- DATA TO PROCESS:

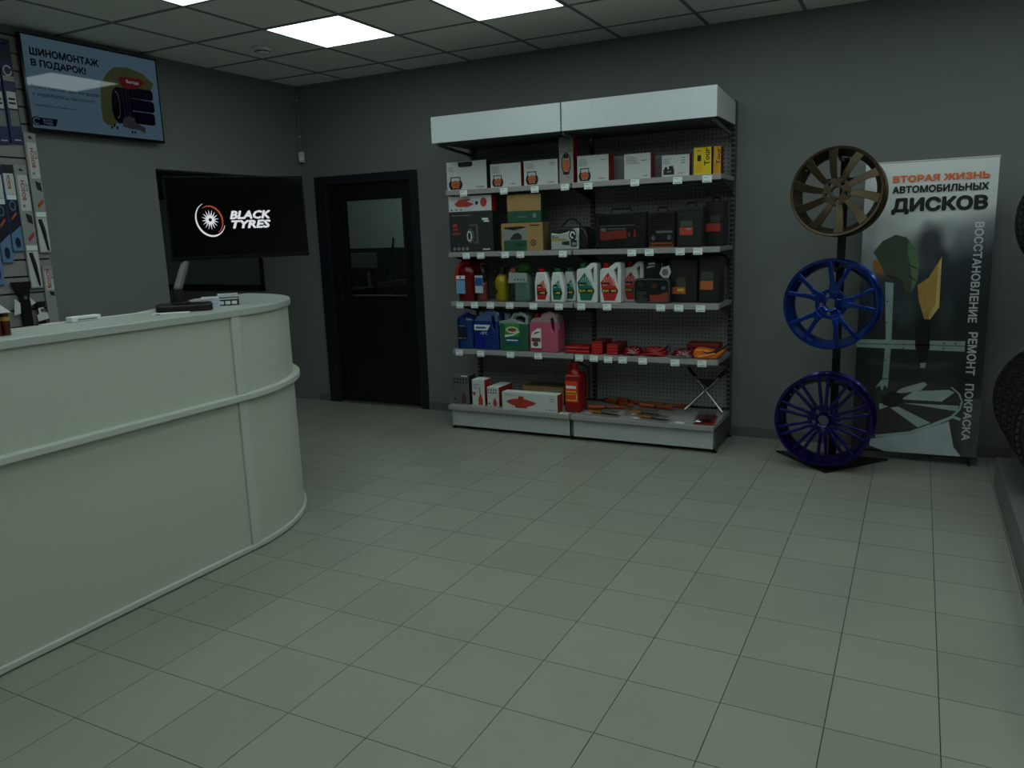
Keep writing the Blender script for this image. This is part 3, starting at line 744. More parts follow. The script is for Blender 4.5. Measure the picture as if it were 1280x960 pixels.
for z, tags in zip((1.772, 1.327, .964, .604), TAGX):
    for x0, x1 in ((SA + .004, SJ - .006), (SJ + .006, SB - .004)):
        shelf(z, x0, x1, [t for t in tags if x0 - .01 <= t < x1])
for x0, x1 in ((SA + .002, SJ - .005), (SJ + .005, SB - .002)):
    m = MB(); m.box(x0, x1, 4.912, 5.42, .157, .19)
    s = m.mk('base_shelf', SHELFG, su, .003)
    MB().box(x0 + .01, x1 - .01, 4.95, 4.956, .028, .157).mk('kick_plate', WHITEMET, su, .002)
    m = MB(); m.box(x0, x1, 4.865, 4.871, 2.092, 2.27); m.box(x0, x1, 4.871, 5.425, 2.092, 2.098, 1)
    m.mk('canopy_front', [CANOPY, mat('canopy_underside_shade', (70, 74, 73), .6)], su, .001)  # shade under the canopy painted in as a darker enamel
for x in (SA + .004, SB - .004):
    m = MB(); m.solid([(x - .002, 4.867, 2.094), (x + .002, 4.867, 2.094), (x - .002, 4.867, 2.268), (x + .002, 4.867, 2.268), (x - .002, 5.42, 2.094), (x + .002, 5.42, 2.094), (x - .002, 5.42, 2.235), (x + .002, 5.42, 2.235)],
                      [(0, 1, 3, 2), (4, 6, 7, 5), (0, 2, 6, 4), (1, 5, 7, 3), (2, 3, 7, 6), (0, 4, 5, 1)])
    m.mk('canopy_side', CANOPY, su, fix=True)
for x in (SA + .03, SJ, SB - .03):
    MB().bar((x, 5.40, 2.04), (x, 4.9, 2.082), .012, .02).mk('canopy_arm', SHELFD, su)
YS = 5.045

# ------------------------------------------------------------ goods on the shelves
def carton(name, label, x0, x1, z, h, d, front, side, topm=None, yf=YS, cat='box', group=None, rz=0.):
    t = thing(name, label, cat, ((x0 + x1) / 2, yf, z + .0006), rz, group); hw = (x1 - x0) / 2
    MB().box(-hw, hw, 0, d, 0, h, [1, 2, 0, 1, 1, 1]).mk('carton', [front, side, topm or front], t, .0015)
    t['hw'] = hw; t['h'] = h
    return t
def pr(t, polys, m, name='print', lay=0):
    hw, h = t['hw'], t['h']
    return flat(t, [[(-hw + 2 * hw * u, h * v) for u, v in p] for p in polys], -.0003 - .0007 * lay, m, name)
def rc_(u0, u1, v0, v1): return [(u0, v0), (u1, v0), (u1, v1), (u0, v1)]
def lines(t, u0, u1, v0, v1, n, m=GINK):
    pr(t, [rc_(u0, u1 - (u1 - u0) * random.uniform(0, .4), v0 + (v1 - v0) * k / n, v0 + (v1 - v0) * (k + .35) / n) for k in range(n)], m, 'print_lines')
def compressor(t, u, v, su_, sv, body=ORANGE):
    # printed picture of a small tyre compressor: dark round ends, orange barrel, thin handle
    pr(t, [ell(u - su_ * .34, v + sv * .32, su_ * .17, sv * .34, 14), ell(u + su_ * .34, v + sv * .32, su_ * .17, sv * .34, 14), rc_(u - su_ * .4, u + su_ * .4, v - sv * .08, v + sv * .04)], INK, 'picture')
    pr(t, [ell(u, v + sv * .36, su_ * .34, sv * .32, 16)], body, 'picture', 1)
    pr(t, [rc_(u - su_ * .36, u + su_ * .36, v + sv * .9, v + sv * .97), rc_(u - su_ * .38, u - su_ * .31, v + sv * .5, v + sv * .94), rc_(u + su_ * .31, u + su_ * .38, v + sv * .5, v + sv * .94)], INK, 'picture', 2)
    pr(t, [rc_(u - su_ * .3, u + su_ * .3, v + sv * .3, v + sv * .36)], mat('brown_print', (120, 70, 50), .4), 'picture', 2)
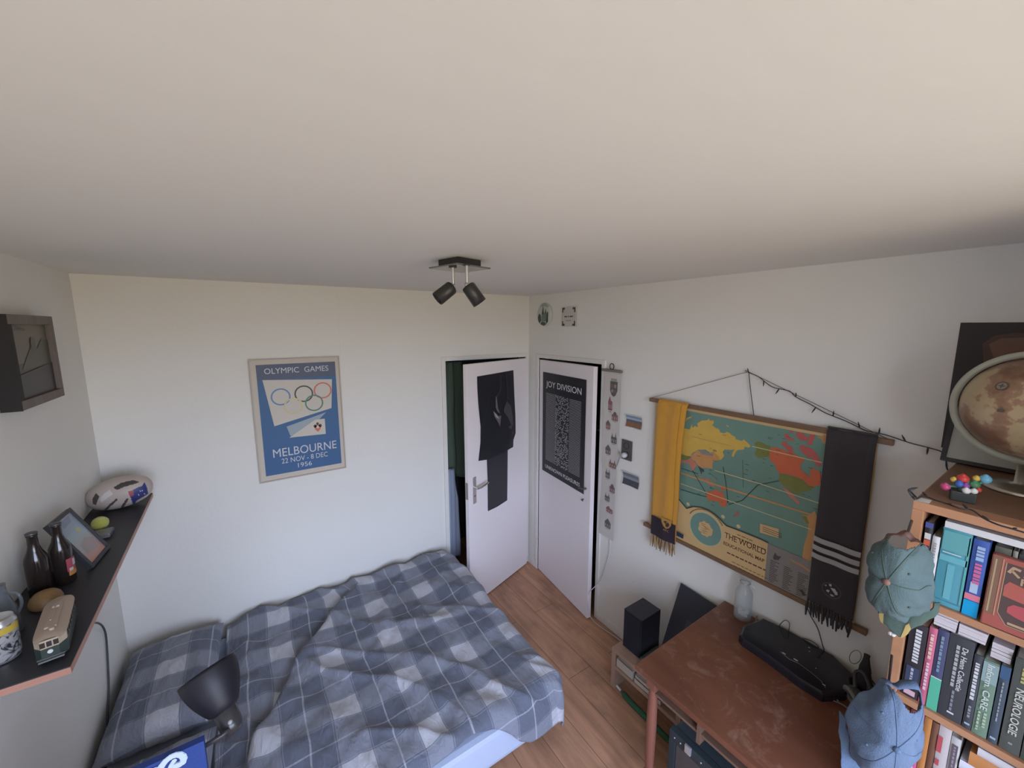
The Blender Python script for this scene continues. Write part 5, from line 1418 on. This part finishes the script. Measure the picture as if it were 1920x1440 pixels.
# black stereo unit
ZS = DT+.042
cor = [at('z', ZS, *p) for p in ((1386, 1188), (1392, 1172), (1430, 1157), (1470, 1172), (1535, 1206), (1566, 1226), (1596, 1258), (1600, 1286), (1586, 1298), (1543, 1300), (1500, 1274), (1440, 1229), (1392, 1197))]
cor = [Vector((min(p.x, -.012), p.y, 0)) for p in cor]
ctr = sum(cor, Vector())/len(cor)
t_ = thing('stereo_unit', 'long glossy black stereo unit lying at the back of the desk', 'stereo', (ctr.x, ctr.y, DT))
m = MB(); n = len(cor)
rings = [(1.0, DT+.001), (1.0, DT+.028), (.985, DT+.037), (.94, ZS)]
vs = [Vector((ctr.x+(p.x-ctr.x)*k, ctr.y+(p.y-ctr.y)*k, z)) for k, z in rings for p in cor]
fs = [tuple(range(n))[::-1], tuple(range(3*n, 4*n))]
for j in range(3): fs += [(j*n+i, j*n+(i+1) % n, (j+1)*n+(i+1) % n, (j+1)*n+i) for i in range(n)]
m.add(vs, fs, 0); bd_ = m.build('case', mat('piano black', (.020, .020, .026), .16), t_)
m = MB()
sl = [at('z', ZS+.001, *p) for p in ((1463, 1222), (1480, 1236), (1498, 1244), (1522, 1262), (1540, 1277), (1548, 1290))]
m.tube(sl, .0012, 6); m.build('trim_line', mat('chrome trim', (.25, .25, .27), .2, .6), t_)
for px, py, w, l in ((1470, 1225, .004, .014), (1492, 1237, .005, .016), (1517, 1214, .004, .006), (1518, 1221, .003, .005), (1530, 1253, .003, .003), (1545, 1284, .003, .010)):
    p = at('z', ZS+.001, px, py); m = MB(); m.box(p.x-w/2, p.x+w/2, p.y-l/2, p.y+l/2, ZS-.0005, ZS+.0015); m.build('button', mat('button pale', (.55, .56, .60), .2), t_)
# its loop of wire, small clip
m = MB(); m.tube(smooth_path([at('x', -.02, *p) for p in ((1456, 1187), (1462, 1172), (1472, 1163), (1480, 1168), (1479, 1182), (1476, 1192))], 4), .0018, 6); o = m.build('wire_loop', mat('cable grey', (.07, .075, .085), .5)); tag(o, 'thin dark wire loop standing up behind the stereo', 'cable')
m = MB(); m.tube(smooth_path([at('x', -.02, *p) for p in ((1500, 1197), (1515, 1199), (1528, 1206), (1535, 1214), (1530, 1222))], 4), .0025, 6); o = m.build('wire_bend', mat('cable grey light', (.14, .13, .13), .5)); tag(o, 'short grey wire bend at the wall behind the middle of the stereo', 'cable')
m = MB(); m.tube(smooth_path([at('z', DT+.010, *p) for p in ((1406, 1143), (1414, 1141), (1422, 1148), (1418, 1158), (1418, 1166))], 4), .0035, 8); o = m.build('grey_clip', mat('clip grey', (.30, .29, .28), .5)); tag(o, 'small pale grey clip on the desk right of the milk bottle', 'clip')

# headphones and clutter at the right end
hp = at('z', DT+.04, 1588, 1296)
t_ = thing('headphones', 'black headphones with a grey ear cushion at the right end of the desk', 'headphones', (hp.x, hp.y, DT))
def W3(px, py, z): return at('z', z, px, py)
ca, cb_ = W3(1600, 1304, DT+.040), W3(1630, 1304, DT+.048)
m = MB(); m.lathe([(0, -.004), (.030, -.004), (.034, .004), (.032, .020), (.02, .028), (0, .030)], 24, T=zto(ca, (.75, -.55, .35))); m.build('ear_cup', black, t_)
m = MB(); m.lathe([(0, 0), (.030, 0), (.034, .006), (.030, .022), (0, .026)], 24, T=zto(cb_, (.3, -.8, .4))); m.build('ear_cup', black, t_)
m = MB(); Tq = zto(ca-Vector((.75, -.55, .35)).normalized()*.010, (.75, -.55, .35)); m.tube([Tq @ Vector((.028*math.cos(k*.31416), .034*math.sin(k*.31416), 0)) for k in range(21)], .0085, 10, caps=False); m.build('ear_cushion', mat('cushion grey', (.19, .185, .17), .85), t_)
m = MB(); m.tube(smooth_path([ca+Vector((.01, 0, .03)), W3(1604, 1262, DT+.10), W3(1618, 1262, DT+.11), cb_+Vector((0, 0, .03))], 5), .0075, 10); m.build('head_band', black, t_)
# upright dark gadget with a wire ring
g0 = W3(1617, 1290, DT+.001)
t_ = thing('desk_gadget', 'upright dark gadget with a thin wire ring beside the headphones', 'gadget', g0)
m = MB(); m.lathe([(0, 0), (.040, 0), (.042, .02), (.030, .045), (.022, .075), (.020, .10), (.014, .125), (.010, .150), (.011, .162), (0, .165)], 20, T=Matrix.Translation(g0) @ Matrix.Scale(.72, 4, (1, 0, 0))); m.build('body', mat('gadget charcoal', (.030, .029, .031), .6, var=.3, vscale=40), t_)
rc_ = g0+Vector((.008, .038, .118)); 
m = MB(); m.tube([rc_+rgt*(.026*math.cos(k*.31416))+Vector((0, 0, .033*math.sin(k*.31416))) for k in range(21)], .0013, 6, caps=False); m.build('wire_ring', mat('ring wire', (.12, .115, .11), .5), t_)
m = MB(); m.tube(smooth_path([g0+Vector((0, -.02, .09)), W3(1630, 1268, DT+.05), W3(1646, 1290, DT+.02), W3(1655, 1300, DT+.012)], 4), .0028, 6); m.build('cord', black, t_)
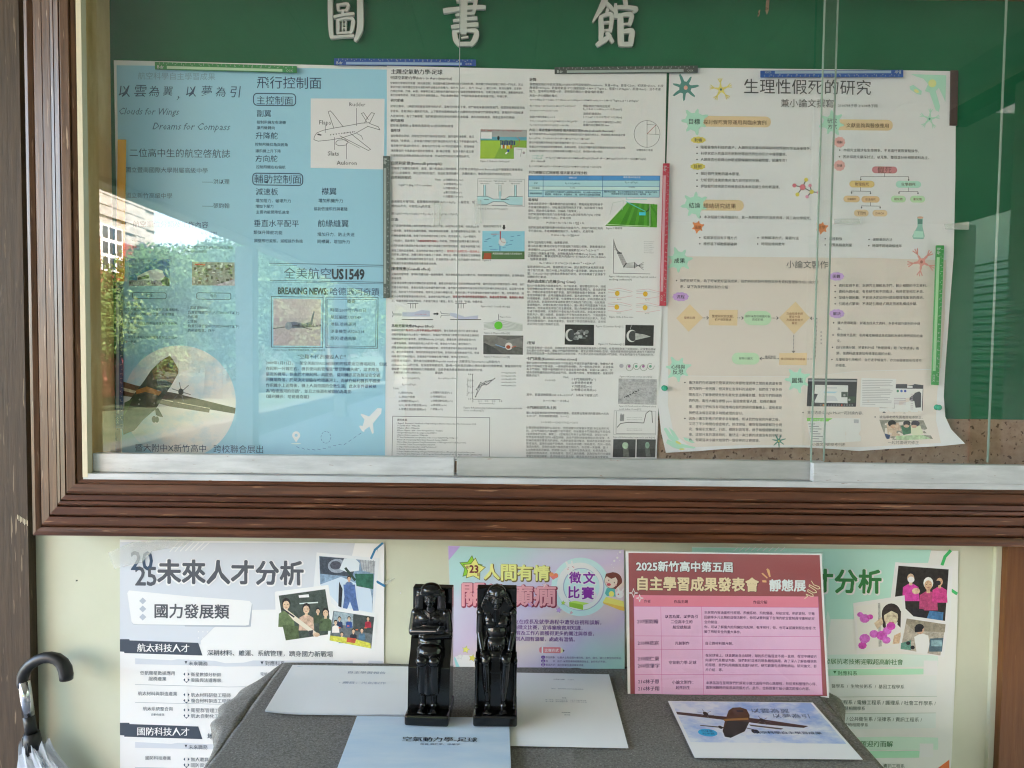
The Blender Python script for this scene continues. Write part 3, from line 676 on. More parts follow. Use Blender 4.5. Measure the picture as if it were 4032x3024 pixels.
S.para(['2009年1月15日，一架全美航空A320自紐約的拉瓜迪亞機場起飛，但就', '在起飛一分鐘左右，機長便向航管報告"雙發動機失效"，請求降落', '最近的機場，但由於才剛起飛、高度低，薩利機長認為無法安全返', '回機場降落，於是決定冒險在哈德遜河上，而就在薩利機長平穩操', '作飛機水上迫降後，機上人員奇蹟的全數生還。此次事件還被稱', '為"哈德遜河的奇蹟"，並且之後還有被翻拍為電影', '《薩利機長：哈德遜奇蹟》'], -488, 295, 692, 36.3, '#123a66', .016)
S.part('ornament')
S.poly([(235, 985), (262, 988), (258, 1020), (205, 1085), (210, 1148), (200, 1152), (182, 1105), (150, 1128), (148, 1140), (135, 1135), (115, 1105), (120, 1098), (138, 1102), (150, 1060), (125, 1030), (130, 1022), (180, 1040)], '#cfd8e6', 3)
for i in range(13): S.line([(-290+i*34, 1235+18*math.sin(i*.5)), (-272+i*34, 1240+18*math.sin((i+.5)*.5))] if i < 9 else [(16+(i-9)*32, 1225-(i-9)*22), (32+(i-9)*32, 1213-(i-9)*22)], 3, '#5a6f9c', 3)
for i in range(10): a = i*.63; S.line([(-100+32*math.cos(a), 1175+38*math.sin(a)), (-100+32*math.cos(a+.35), 1175+38*math.sin(a+.35))], 3, '#5a6f9c', 3)
S.ell(-293, 1162, 26, 26, '#d6e0ec', 3); S.poly([(-318, 1170), (-268, 1170), (-293, 1208)], '#d6e0ec', 3.2); S.ell(-293, 1162, 10, 10, '#8dbbd8', 4); S.ell(-293, 1216, 32, 4, '#c2d2e2', 3)
S.done()

# ================= the white aerodynamics poster =================
K = '#5c5c62'; KB = '#3f3f44'; KR = '#c0505a'
S = Sheet('poster', 'white aerodynamics and football poster full of small black text, middle of the cabinet', 'poster', (.01, -.001, 1.5), wav(-.0034, .0010, .003, .002, 1))
S.part('paper').view(0, 0, 1)
S.poly([(1523, 259), (2100, 272), (2625, 285), (2610, 1100), (2585, 1823), (2000, 1817), (1524, 1812), (1526, 1000)], '#cfcfd3', 0)
S.view(1344, 0, .6076)
S.part('headings')
def H(t, x0, x1, y): S.part('headings').text(t, x0, x1, y, KB, .018)
def Bp(lines, x0, x1, y0, dy, col=K, b=.007): S.part('body_lettering').para(lines, x0, x1, y0, dy, col, b)
H('主題:空氣動力學-足球', 322, 655, 464); S.text('何謂空氣動力學(Intro to Aerodynamics)', 318, 718, 503, KB, .008)
Bp(['空氣動力學是研究氣體（特別是空氣）與固體物體互動時的流動行為的科學。是流體力學與氣體動力學的一門分支，其主', '要研究部分為物體在空氣中運動時所以產生的各種力，如升力（Lift）、阻力（Drag）、壓力分布、氣流分離等。空氣動', '力學在飛機、汽車、火箭、導彈等交通工具和航天器的設計中扮演著至關重要的角色，也廣泛應用於建築、運動器材設計、', '風力發電等領域。其建立在許多基礎理論上，例如:連續性假設、守恆定律(質量/動量/能量守恆)、牛頓力學。'], 318, 1185, 538, 26)
H('研究動機', 320, 403, 650)
Bp(['足球比賽中，12碼罰球是最容易得分的方式，沒有任何球員干擾，射門者能以最佳狀態射門。但罰球結果卻經常出', '乎意料，香蕉球射入難防的死角、上下飄移的電梯球以及左右飄移的S型球讓守門員難以撲住。詭異的飛行路徑讓', '人匪夷所思。為了了解原理，我們希望利用在學校所學的基本知識，再利用網路資源，探索這其中的奧秘?'], 318, 1187, 688, 32)
H('研究面相', 320, 403, 780); Bp(['弧形球(香蕉球) & 電梯球(落葉球) & S型球(飄球)原理'], 318, 724, 813, 30); H('弧形球', 320, 382, 845)
Bp(['當球員踢出足球，足球在空中前行路線呈弧線型，因外型形似香蕉，故又', '被稱為「香蕉球」。此球最大的魅力在於踢出的方向乍看之下不是朝向球門，', '容易使守門員誤判而失分。最有名的例子為1997年的四國賽中，巴西傳奇', '球員羅伯托·卡洛斯最大弧形的香蕉球，圖1為示意圖。在許多影片或文章', '中常常提到此現象是因為白努利定律，所以我們先從此定律開始研究。'], 320, 885, 880, 32)
H('白努利定律(Bernoulli principle):', 325, 655, 1057)
Bp(['它描述了流體在流動時，速度、壓力和高度之間的關係。丹尼爾·白努利(Daniel Bernoulli)由牛頓運動定律推導並', '且引入能量概念，得出白努利方程式，指出在理想流體中，流體的壓力、動能和位能的總和為恆定的。'], 325, 1175, 1090, 30)
H('白努利方程式:', 325, 455, 1150); Bp(['½ρV² + ρhg + P = constant'], 372, 585, 1198, 20)
Bp(['ρ:流體密度(kg/m³)', 'V:流體速度(m/s)', 'h:流體高度(m)', 'g:重力加速(m/s²)', 'P:流體壓力(N/m²)'], 663, 790, 1165, 27); Bp(['Unit:'], 608, 645, 1163, 20)
Bp(['由連續性方程可知，截面積和流速關係:A₁V₁ = A₂V₂，一般而言，物', '體的Δh不大，可假定ρhg為定值。'], 325, 865, 1305, 30); Bp(['故½ρV₁² + P₁ = ½ρV₂² + P₂,  A₁ > A₂, V₂> V₁ ∴ P₁> P₂'], 325, 757, 1383, 20)
H('討論:', 325, 370, 1422)
Bp(['以下是我們對網路上資料的統整:密度ρ固定不變，Δh足夠小到忽略，也就是ρgh為', '一個常數。接著有如右圖的圖解，球如果順時針旋轉，且流動相對球向左流動，球', '的轉動會帶動流體，則球下方的流體流速較上方快，而流速越大，½ρv²就越大', '，P就越小，因此得到「速度越快壓力越小」的結論。然而我們發現多數文章利用', '白努利定律只是因為方程式描述了壓力與速度之間的恆定關係，但並未說明壓力和', '速度之間的因果關係。且白努利定律成立條件之一'], 325, 902, 1462, 32.3)
Bp(['自努利只適用於同一道流線上，'], 685, 902, 1628, 30, KR); Bp(['速度越快壓力越小'], 505, 632, 1562, 30, KR)
S.view(1344, 1008, .6076)
Bp(['但照著上圖所述，流體已發生分離為上下兩部，故在這一開始已經違反它的限制條', '件，用來解釋足球弧彎的現象並不自洽。於是我們深入研究，在多篇國外的研究文', '章及論文有提到馬格努斯效應與康達效應。'], 325, 902, -10, 28.5)
H('康達效應(Coandă effect):', 325, 582, 82)
Bp(['又稱為附壁效應。當噴射流體流經一曲面物體時，射流會偏離原本的流動方向，而有隨著物體表面流動的傾向，此現象稱為', '康達效應。'], 325, 1185, 117, 27)
Bp(['原理:康達效應主要受流體黏性和速度影響。最靠近物體表面的空氣我們稱為邊界層，當射流在碰到物體表面的一瞬間，由於', '流體本身的黏性，會產生黏滯力拉曳邊界層的流體，邊界層的流體被帶走後沒有足夠的空氣補充原來的區域，該區壓力就會', '降低，在射流下方形成低壓區，而氣流上方為外界壓力區，兩側的壓力不均等讓噴射流會被大氣壓力「壓」向物體表面。速', '度大小則會影響康達效應的附性。當速度在臨界點以內，速度越大形成的低壓區範圍越大，康達效應更明顯，速度越小則反', '之。但當速度超過臨界點時，大氣壓力無法「壓住」射流，射流會「脫離」物體表面。'], 325, 1187, 174, 29)
Bp(['速度越大形成的低壓區範圍越大，康達效應更明顯，速度越小則反'], 720, 1182, 262, 29, KR)
H('馬格努斯效應(Magnus Effect):', 325, 602, 452)
Bp(['當旋轉物體的角速度(ω)與平移速度(v)不重合時，會在與角速度和平移速度向量組', '成的平面垂直方向上產生一個側向力，在橫向力的作用下物體飛行軌跡產生偏轉的', '現象稱為馬格努斯效應。或根據Babinsky (2003)[5]，康達效應在誘導速度場大的', '一邊更為明顯，提供的反作用力大於另一側，導致合力不為0，產生側向力。', '原理:旋轉的圓柱體產生黏滯力帶動周圍空氣，原有的速度場與圓柱的旋轉速度疊', '加，產生誘導速度場，兩側的誘導速度場不對稱，即兩側流體相對速度不同。根據', '納維-斯托克斯方程[6]，流體速度不對稱產生壓力梯度，從而產生側向力。'], 325, 893, 480, 28.3)
Bp(['角速度(ω)與平移速度(v)不重合'], 418, 637, 481, 28, KR)
Bp(['計算馬格努斯力，要先來介紹雷諾數(Reynolds number)= 流體慣性力(inertial force)和黏性力', '(Adhesive force)的比值，在後面會頻繁提到。圖8為一篇有關足球動力學的文獻中的實驗數據，實驗測得不同', '雷諾數下自旋參數與側向力係數關係，自旋參數為角速度與前進速度的比值。'], 325, 1165, 678, 27)
Bp(['馬格努斯力(升力/側向力):'], 338, 515, 755, 20, KB); Bp(['雷諾數:'], 608, 660, 757, 20, KB)
Bp(['F₅ = ½CₛρAV₁V₂', '', 'F₅ = −ρΓV₂V₁'], 395, 508, 790, 21); Bp(['Re = ρVD/μ = VD/ν'], 630, 742, 792, 20); Bp(['Unit:'], 338, 374, 857, 20)
Bp(['Fₛ:側向力(N)', 'Cₛ:側向力係數', 'ρ:流體密度(kg/m³)', 'V₁/V₂:球速/流體速度(m/s)', 'A:球體正面投影面積(m²)'], 372, 552, 886, 26.5)
Bp(['μ:流體動力黏度(Pa·s)', 'D:球體直徑(m)', 'ν:流體運動黏度(m²/s)', 'ω:角速度(rad/s)', 'Γ:環量(m²/s)'], 580, 722, 884, 27)
S.part('reference_box').line([(333, 1038), (962, 1048), (960, 1322), (328, 1314)], 3, '#55555a', 3, True)
S.text('資料來源:', 362, 428, 1062, KB, .012)
S.para(["1.Bajpai,P. Biermann's Handbook of Pulp and Paper; Elsevier: Amsterdam, The Netherlands, 2018.", '2.Coandă effect - Wikipedia', '3.Magnus effect - Wikipedia', '4.Efecto Magnus - #04 - Série Aerogeradores - Youtube', '5.Holger Babinsky,How do wings works,2003/11.', '6.Navier-Stokes equations- Wikipedia', '7.T Asai,Fundamental aerodynamics of the soccer ball,2007/7,p.106-fig re9.', '8.Ideal Lift of a Spinning Ball | Glenn Research Center | NASA', '9.Firoz Alam, Aerodynamic Drag Measurements of FIFA-approved Footballs,2014/12.', '10.Caroline Cohen,The aerodynamic wall,2013.', '11.https://www.ams.jhu.edu/~eyink/Turbulence1/', '12.Kármán vortex street- Wikipedia', '13.https://visibleearth.nasa.gov/images/72099/cloud-vortices-off-heard-island-south-indian-ocean', '14.Lienhard, John H,Synopsis of Lift, Drag, and Vortex Frequency Data for Rigid Circular Cylinders,1966', '15.https://b23.tv/kAYk1R'], 360, 910, 1083, 15.2, K, .012)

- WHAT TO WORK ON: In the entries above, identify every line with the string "continues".

- ANSWER TO THIS PROBLEM:
The Blender Python script for this scene continues. Write part 5, from line 1418 on. This part finishes the script. Measure the picture as if it were 1920x1440 pixels.
The Blender Python script for this scene continues. Write part 3, from line 676 on. More parts follow. Use Blender 4.5. Measure the picture as if it were 4032x3024 pixels.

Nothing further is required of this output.